Diplomatic community
Architectural Review, The, Oct, 1994 by William Morgan
In their first American building, Heikkinen-Komonen have drawn on the northern lights and the mystical forest-dwelling soul of their homeland to build the US political capital's best building in 50 years.
If architecture is less about space than about time, as Mikko Heikkinen contends, it is intriguing to consider the new Finnish Embassy that he and Markku Komonen have built in Washington. Even without addressing the philosophical questions posed by the Helsinki architects, any plenipotentiary work of art from a country with Finland's reputation for outstandingly good design is bound to arrive with incredibly high expectations.
Washington is hardly known for leadership in the arts -- it doesn't even rank among the more important cities architecturally in the United States. Nevertheless, Washington is the political centre of the world and is an appropriate stage for Heikkinen and Komonen's American debut.
Readers of The Architectural Review are familiar with the work of the young Finns, but they are virtually unknown in the US. Heikkinen and Komonen have been in practice for 20 years and have won competitions, prizes, and good press in Europe for such handsome Modernist creations as a dumb-but-cerebral-box airport astride the Arctic Circle in Lapland, the elegant Kahn-like geometries of a rescue school in Kuopio, and the witty and provocative European Film College in Ebeltoft, Denmark. The Washington embassy may be their best building yet. (Project, AR March 1993).
Part of embassy row on Massachusetts Avenue, Heikkinen and Komonen's misleadingly simple cube is unlike any of its sometimes trite and bombastic neighbours. Opposite the Vice President's house, the new embassy occupies a small wooded lot that slopes steeply down to Rock Creek Park.
By respectfully inserting their building into the forest the architects have exploited the trees to make a statement about Finland's symbiotic relationship with nature. As with Aalto's Saynatsalo, one senses that the trees are more important than the building -- Finland is currently revising its forestry laws to incorporate the 'ethical duty to preserve the soul of trees'. Only three existing trees were lost in the building's construction and more have been planted.

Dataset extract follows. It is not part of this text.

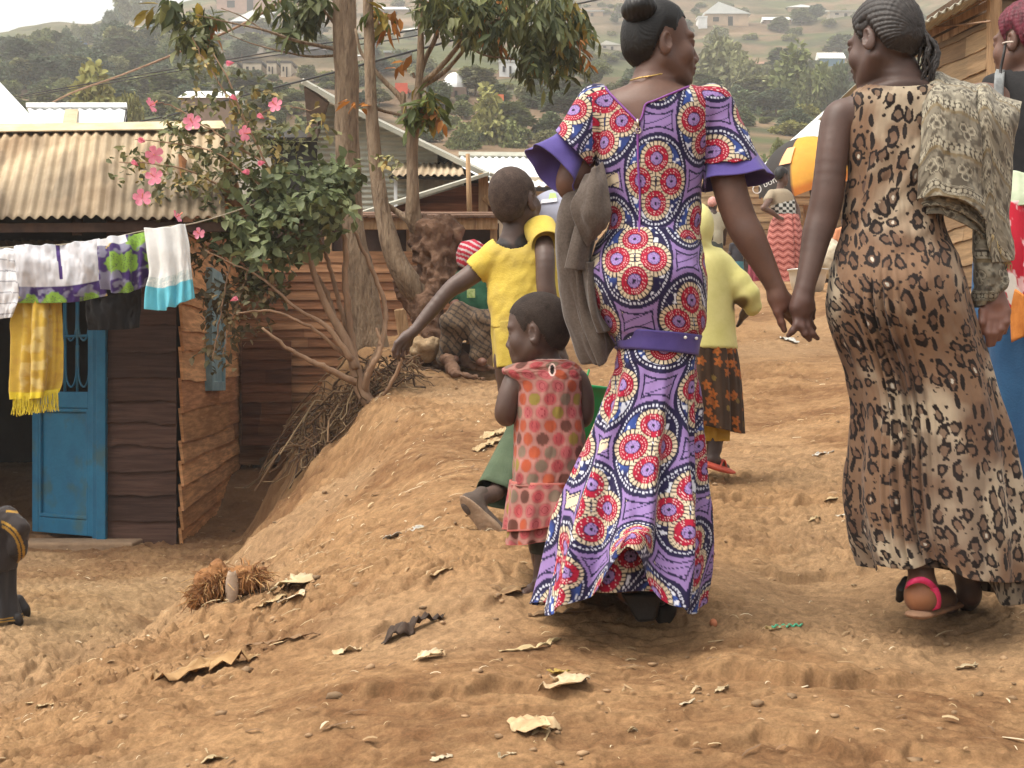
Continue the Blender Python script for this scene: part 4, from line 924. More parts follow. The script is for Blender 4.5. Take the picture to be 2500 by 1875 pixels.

On the embassy's public front there is not a column or a piece of travertine: the main facade is to be a clematis and rose-covered bronze trellis. The chancery's walls of glass and green granite self-effacingly reflect the foliage around them. The understated box is a metaphor for the outwardly reserved Finn, a sophisticated and urbane container for a mystical forest-dweller's soul.

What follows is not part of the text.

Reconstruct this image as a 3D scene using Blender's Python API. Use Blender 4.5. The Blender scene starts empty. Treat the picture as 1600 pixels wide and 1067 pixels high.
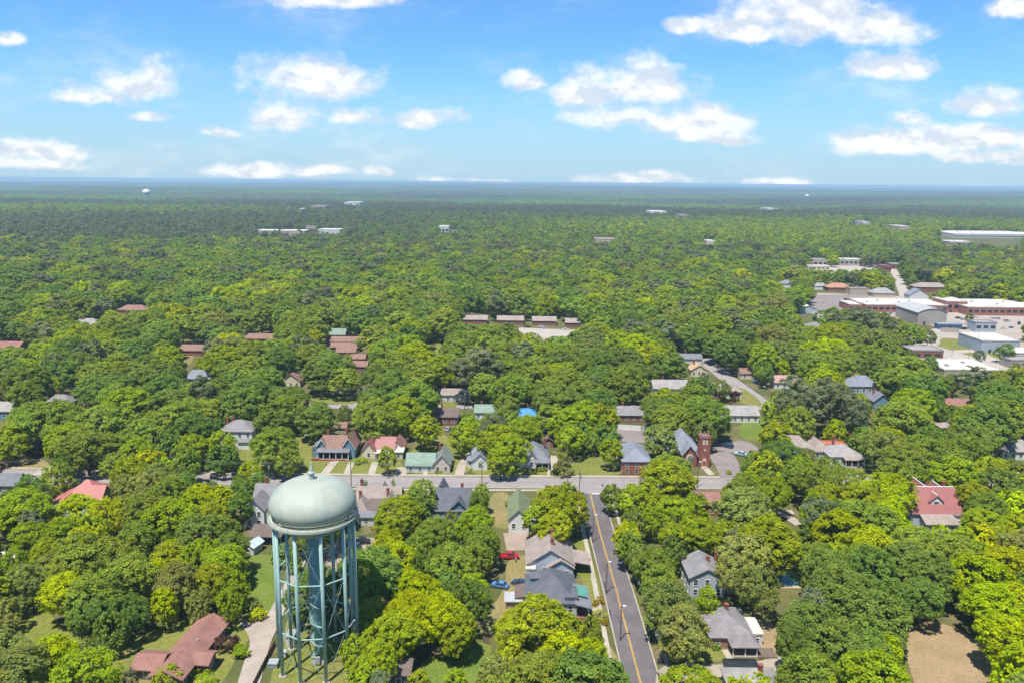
import bpy, bmesh, math, random
import numpy as np
from mathutils import Vector, Matrix, noise as mnoise
R = math.radians
random.seed(7); RNG = np.random.default_rng(7)
sc = bpy.context.scene
COL = sc.collection

# ------------------------------------------------------------------ camera
F_PX, ROLL, CAM_H = 1244.0, 0.0097, 100.0
PITCH = math.atan(249.0 / F_PX)
_r = Vector((1, 0, 0)); FW = Vector((0, math.cos(PITCH), -math.sin(PITCH))); _u = Vector((0, math.sin(PITCH), math.cos(PITCH)))
RT = _r * math.cos(ROLL) + _u * math.sin(ROLL)
UP = _u * math.cos(ROLL) - _r * math.sin(ROLL)
cam_d = bpy.data.cameras.new('camera'); cam = bpy.data.objects.new('camera', cam_d); COL.objects.link(cam)
M3 = Matrix((RT, UP, -FW)).transposed()
cam.matrix_world = Matrix.Translation((0, 0, CAM_H)) @ M3.to_4x4()
cam_d.sensor_width = 36; cam_d.lens = 36 * F_PX / 1600; cam_d.clip_start = 1; cam_d.clip_end = 60000
sc.camera = cam
def ray(px, py): return FW * F_PX + RT * (px - 800) - UP * (py - 533.5)
def P(px, py, z=0.0):
    d = ray(px, py); t = (z - CAM_H) / d.z
    return Vector((d.x * t, d.y * t, z))
def Q(x, y, z):
    v = Vector((x, y, z - CAM_H)); w = v.dot(FW)
    return 800 + F_PX * v.dot(RT) / w, 533.5 - F_PX * v.dot(UP) / w, F_PX / w

# ------------------------------------------------------------------ render settings, sun, sky
sc.render.engine = 'CYCLES'
cy = sc.cycles
cy.max_bounces = 5; cy.diffuse_bounces = 3; cy.glossy_bounces = 2; cy.transmission_bounces = 3; cy.transparent_max_bounces = 4; cy.volume_bounces = 0
cy.use_denoising = True
cy.use_adaptive_sampling = True; cy.adaptive_threshold = 0.02
cy.sample_clamp_indirect = 4
sc.view_settings.view_transform = 'Standard'; sc.view_settings.look = 'None'
sc.view_settings.exposure = 0.88; sc.view_settings.gamma = 1
SUN_EL, SUN_AZ = R(68), R(27)            # shadows run 27 degrees east of straight ahead
sd = bpy.data.lights.new('sun', 'SUN'); sd.energy = 4.3; sd.angle = R(0.5); sd.color = (1.0, 0.95, 0.86)
sun = bpy.data.objects.new('sun', sd); COL.objects.link(sun)
sdir = Vector((-math.sin(SUN_AZ) * math.cos(SUN_EL), -math.cos(SUN_AZ) * math.cos(SUN_EL), math.sin(SUN_EL)))
sun.rotation_euler = sdir.to_track_quat('Z', 'Y').to_euler(); sun.location = (0, 0, 300)

world = bpy.data.worlds.new('World'); sc.world = world; world.use_nodes = True
def build_world():
    nt = world.node_tree; N = nt.nodes; L = nt.links; N.clear()
    def nd(t, **k):
        n = N.new(t)
        for a, b in k.items(): setattr(n, a, b)
        return n
    def mth(op, a, b=None, c=None):
        n = nd('ShaderNodeMath', operation=op)
        for i, v in enumerate((a, b, c)):
            if v is None: continue
            if isinstance(v, (int, float)): n.inputs[i].default_value = v
            else: L.new(v, n.inputs[i])
        return n.outputs[0]
    def vm(op, a, b):
        n = nd('ShaderNodeVectorMath', operation=op)
        for i, v in enumerate((a, b)):
            if isinstance(v, tuple): n.inputs[i].default_value = v
            else: L.new(v, n.inputs[i])
        return n
    out = nd('ShaderNodeOutputWorld'); bg = nd('ShaderNodeBackground'); bg.inputs[1].default_value = 0.071
    sky = nd('ShaderNodeTexSky', sky_type='NISHITA'); sky.sun_disc = False
    sky.sun_elevation = SUN_EL; sky.sun_rotation = math.atan2(sdir.x, sdir.y) % (2 * math.pi)
    sky.altitude = 200; sky.air_density = 1.0; sky.dust_density = 0.4; sky.ozone_density = 2.9
    tint = nd('ShaderNodeMixRGB', blend_type='MULTIPLY'); tint.inputs[0].default_value = 1
    L.new(sky.outputs[0], tint.inputs[1]); tint.inputs[2].default_value = SKY_TINT
    tc = nd('ShaderNodeTexCoord'); sp = nd('ShaderNodeSeparateXYZ'); L.new(tc.outputs['Generated'], sp.inputs[0])
    yy = mth('MAXIMUM', sp.outputs[1], 0.05)
    cb = nd('ShaderNodeCombineXYZ'); L.new(mth('DIVIDE', sp.outputs[0], yy), cb.inputs[0]); L.new(mth('DIVIDE', sp.outputs[2], yy), cb.inputs[1])
    uv = cb.outputs[0]
    el = nd('ShaderNodeMapRange', interpolation_type='SMOOTHSTEP'); el.inputs[1].default_value = -.01; el.inputs[2].default_value = .15; el.inputs[3].default_value = .85; el.inputs[4].default_value = 0
    L.new(sp.outputs[2], el.inputs[0]); pale = nd('ShaderNodeMixRGB'); L.new(el.outputs[0], pale.inputs[0]); L.new(tint.outputs[0], pale.inputs[1]); pale.inputs[2].default_value = (3.7, 5.25, 6.7, 1); tint = pale
    nz0 = nd('ShaderNodeTexNoise'); nz0.inputs['Scale'].default_value = 9; nz0.inputs['Detail'].default_value = 3; L.new(uv, nz0.inputs['Vector'])
    wv = vm('SUBTRACT', nz0.outputs['Color'], (.5, .5, .5)); ws = vm('MULTIPLY', wv.outputs[0], (.055, .022, 0)); uvw = vm('ADD', uv, ws.outputs[0]).outputs[0]
    field = None
    for (px, py, a, b, w) in CLOUDS:
        w = w if w >= .9 else w + .12
        d = ray(px, py); u0, v0 = d.x / d.y, d.z / d.y
        s1 = vm('SUBTRACT', uvw, (u0, v0, 0)); s2 = vm('MULTIPLY', s1.outputs[0], (F_PX / (a * 1.22), F_PX / (b * 1.2), 0))
        s3 = vm('MULTIPLY', s2.outputs[0], (-1, -1.7, 0)); s4 = vm('MAXIMUM', s2.outputs[0], s3.outputs[0])
        ln = nd('ShaderNodeVectorMath', operation='LENGTH'); L.new(s4.outputs[0], ln.inputs[0])
        v = mth('MULTIPLY_ADD', ln.outputs['Value'], -w, w)
        field = v if field is None else mth('MAXIMUM', field, v)
    nz = nd('ShaderNodeTexNoise'); nz.inputs['Scale'].default_value = 20; nz.inputs['Detail'].default_value = 9; nz.inputs['Roughness'].default_value = .56
    st = vm('MULTIPLY', uv, (1, 1.5, 1)); L.new(st.outputs[0], nz.inputs['Vector'])
    nn = mth('MULTIPLY_ADD', nz.outputs[0], 1.7, -.80)
    den = mth('ADD', field, nn)
    mr = nd('ShaderNodeMapRange', interpolation_type='SMOOTHSTEP'); mr.inputs[1].default_value = 0.04; mr.inputs[2].default_value = 0.70; mr.inputs[4].default_value = 0.93
    L.new(den, mr.inputs[0])
    # a thin veil of high cloud between the cumulus
    nv = nd('ShaderNodeTexNoise'); nv.inputs['Scale'].default_value = 5; nv.inputs['Detail'].default_value = 7; nv.inputs['Roughness'].default_value = .6
    sv = vm('MULTIPLY', uv, (1, 2.6, 1)); L.new(sv.outputs[0], nv.inputs['Vector']); mv = nd('ShaderNodeMapRange', interpolation_type='SMOOTHSTEP'); mv.inputs[1].default_value = .47; mv.inputs[2].default_value = .78; mv.inputs[4].default_value = .38
    L.new(nv.outputs[0], mv.inputs[0]); cover = mth('MAXIMUM', mr.outputs[0], mv.outputs[0])
    # lit tops white, undersides a little greyer: the same billows compared with those just above them
    nz2 = nd('ShaderNodeTexNoise'); nz2.inputs['Scale'].default_value = 26; nz2.inputs['Detail'].default_value = 4; nz2.inputs['Roughness'].default_value = .5
    st2 = vm('ADD', uv, (0.0, 0.012, 0.0)); st3 = vm('MULTIPLY', st2.outputs[0], (1, 1.5, 1)); L.new(st3.outputs[0], nz2.inputs['Vector'])
    nz3 = nd('ShaderNodeTexNoise'); nz3.inputs['Scale'].default_value = 26; nz3.inputs['Detail'].default_value = 4; nz3.inputs['Roughness'].default_value = .5; L.new(st.outputs[0], nz3.inputs['Vector'])
    cr = nd('ShaderNodeMixRGB'); cr.inputs[1].default_value = (5.6, 6.2, 7.0, 1); cr.inputs[2].default_value = (8.0, 8.1, 8.2, 1)
    m2 = nd('ShaderNodeMapRange'); m2.inputs[1].default_value = -.10; m2.inputs[2].default_value = .07; L.new(mth('SUBTRACT', nz3.outputs[0], nz2.outputs[0]), m2.inputs[0]); L.new(m2.outputs[0], cr.inputs[0])
    mix = nd('ShaderNodeMixRGB'); L.new(cover, mix.inputs[0]); L.new(tint.outputs[0], mix.inputs[1]); L.new(cr.outputs[0], mix.inputs[2])
    L.new(mix.outputs[0], bg.inputs[0]); L.new(bg.outputs[0], out.inputs[0])
SKY_TINT = (0.63, 1.035, 1.36, 1)
CLOUDS = [(530,0,85,26,1),(1270,35,150,55,1),(1350,48,90,46,1),(1075,40,42,18,.9),(1160,52,60,26,.8),(1392,108,75,30,1),(1590,12,45,28,1),
 (490,132,112,42,1),(440,182,75,30,.75),(560,185,60,20,.6),(225,135,62,36,.75),(140,155,85,22,.6),(230,185,36,10,.5),(60,240,88,26,.95),(50,258,120,18,.75),
 (400,268,85,18,.95),(505,272,55,12,.8),(670,188,50,18,.95),(985,142,108,45,1),(915,155,70,25,.8),(825,132,42,24,.9),(1080,195,90,36,1),(960,185,85,24,.65),(1110,217,75,16,.8),
 (1545,172,68,32,1),(1425,190,40,22,.9),(1390,228,120,30,.9),(1520,218,110,34,.95),(1540,248,80,16,.8),(1000,282,95,13,.85),(1215,284,55,11,.85),(765,285,45,8,.8),(590,268,34,11,.7),(15,57,30,16,.7),(340,207,34,9,.45),(690,283,30,7,.6)]
build_world()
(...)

Between the trellis gate and the street is a granite forecourt with a curved ramp leading to an underground garage (all parking for the staff of 50 had to be on site). Lights are innocuously embedded in the granite, but their pattern is part of a larger iconographic scheme revealed farther on.

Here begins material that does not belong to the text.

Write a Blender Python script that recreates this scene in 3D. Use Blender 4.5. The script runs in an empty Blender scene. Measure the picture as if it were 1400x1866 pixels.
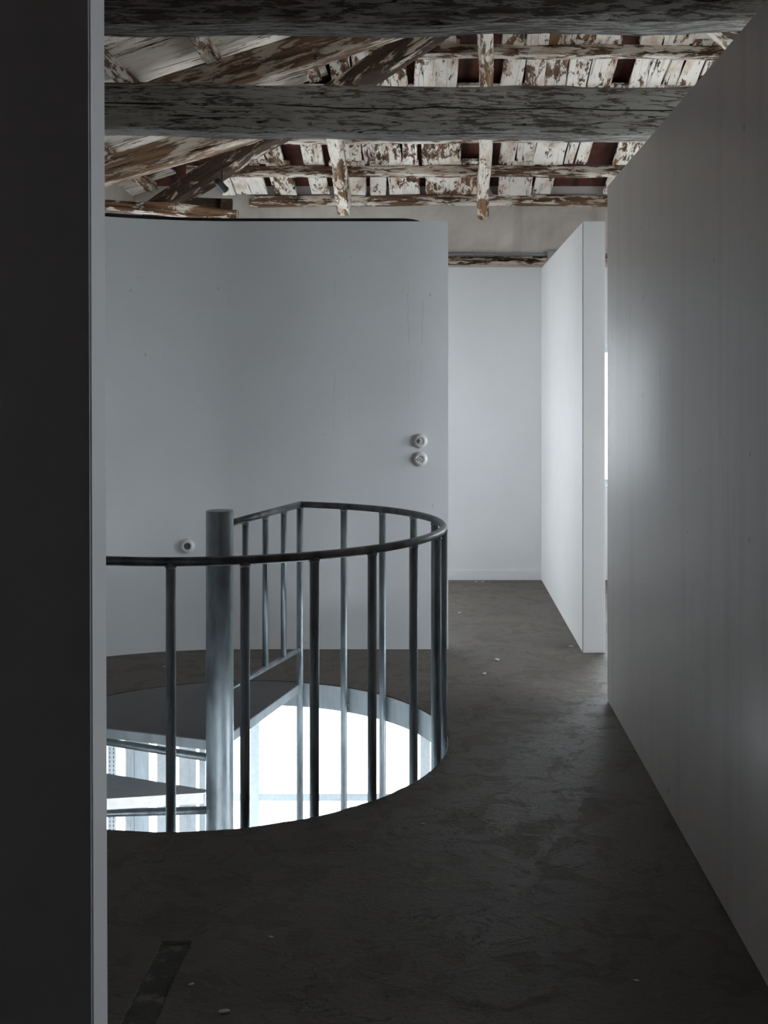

Before reaching the trees, the embassy interior provides a wonderful sensual experience. The opening to the inside is a heavy, patinated bronze door with narrow horizontal slits of glass in it, almost a minimalist sculpture by, say, Donald Judd. This exquisite entrance of human scale and not intimidating; the single brass grab bar fits the hand comfortably.
The door typifies the usual Finnish attention to detail -- the delight in feasting the eyes and reassuring the hands that we expect of the best of Finnish architecture. In fact, just about everything in the $10 million embassy feels right, from the Charles Eames chairs and Heikkinen and Komonen's grey-stained plywood desks to the unobtrusive yet aesthetically pleasing security system.
Inside, the large public space that forms the embassy's core is reached by a dramatic downward curving staircase. The stairs are light maple and the railings are grey steel with tension wires and exposed turnbuckles, a Heikkinen and Komonen trademark.
Echoing the stairs is a curved light bar featuring exposed halogen bulbs (the tiny ones, as used in a slide projector); when lighted, this chandelier sparkles like a row of distant stars. The same little but very bright bulbs illuminate the ceiling where they are hung, totally naked, with wiring, clips, and screws forming a Constructivist composition.
Also launching from the entrance level, but upward, is a two-storey circular staircase. Constructed only of maple treads and steel framing, this simple device dramatically spins to the offices above with a Baroque energy and Miesian elegance.
Beneath this giant corkscrew and at the bottom of the main staircase is Finland Hall, an all-purpose space riven by a 60-foot-high 'Grand Canyon', which brings daylight into the centre of the building and also provides visual excitement. The larger half of this hall, its 18-foot ceiling supported by six white concrete columns (metaphorical birch trees?), is defined by a seamless glass wall that overlooks the woods at the rear of the embassy.
The appeal of nature through the dissolving wall is strong, but the first hall has an equally powerful pull. For, in addition to the flying staircases and flickering stars, there are two copper-sheathed (yes, copper-sheathed) conference rooms suspended in the space above, plus flanking service towers plated with sandblasted stainless steel. The combination of materials, all the wires and cables, and the gently colliding geometrical shapes not only works, but is breathtaking. The entire space is Piranesian -- half factory, half ocean liner, part Garbo, part Isambard Kingdom Brunel.